FR – L2 – Q17 – Inventories

MEASUREMENT OF INVENTORIES

IAS 2 inventories prescribes the accounting treatment for inventories under the historical cost system.

Required

(a) Explain briefly how IAS 2 requires the following to be dealt with.

(i) Fixed production overheads.

(ii) The determination of the lower of cost and net realisable value.

(iii) The identification of costs when there are large numbers of items which are ordinarily interchangeable.

(b) State four disclosure requirements of IAS 2 in respect of inventories.

(a) IAS 2 requirements
Overheads
The Standard requires inventories to be measured at the lower of cost and net realisable value. The term “cost” includes “cost of conversion” (where appropriate). “Cost of conversion” includes “the systematic allocation of fixed and variable production overheads”. Fixed production overheads are indirect costs of production that remain relatively constant regardless of the volume of production (e.g. depreciation and maintenance of factory buildings and equipment, and the cost of factory management and administration).
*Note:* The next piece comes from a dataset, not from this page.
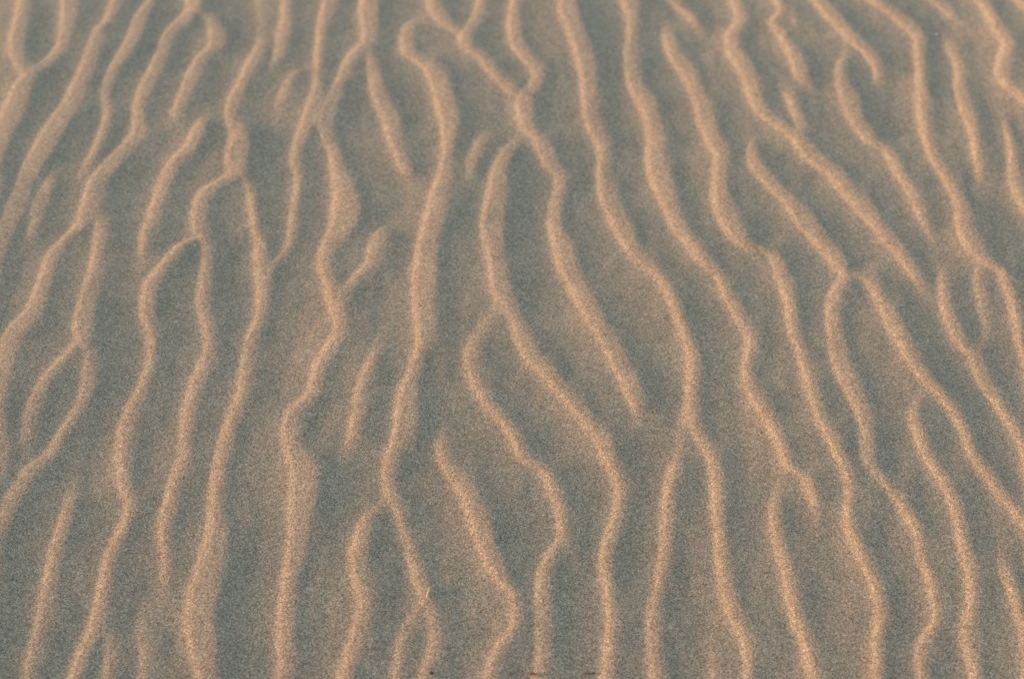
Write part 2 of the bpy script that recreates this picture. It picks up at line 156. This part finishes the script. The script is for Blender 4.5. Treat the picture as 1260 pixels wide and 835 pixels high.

Fixed production overhead per unit must be based on the normal level of activity.

Lower of cost and net realisable value (NRV)
Inventories are usually written down to NRV on an item by item basis. In some circumstances it may be appropriate to group similar or related items.

Identification of costs
Specific identification of costs is inappropriate where there are large numbers of items which are ordinarily interchangeable. The cost of such inventories should be assigned by using the first-in, first-out (FIFO) or weighted average cost formulas.

(b) Disclosure requirements of IAS 2

  • Accounting policies used in measuring inventories including the cost formula used.
  • The total carrying amount and the carrying amount in appropriate classifications.
  • The carrying amount of inventories carried at net realisable value.
  • The carrying amount of inventories pledged as security for liabilities.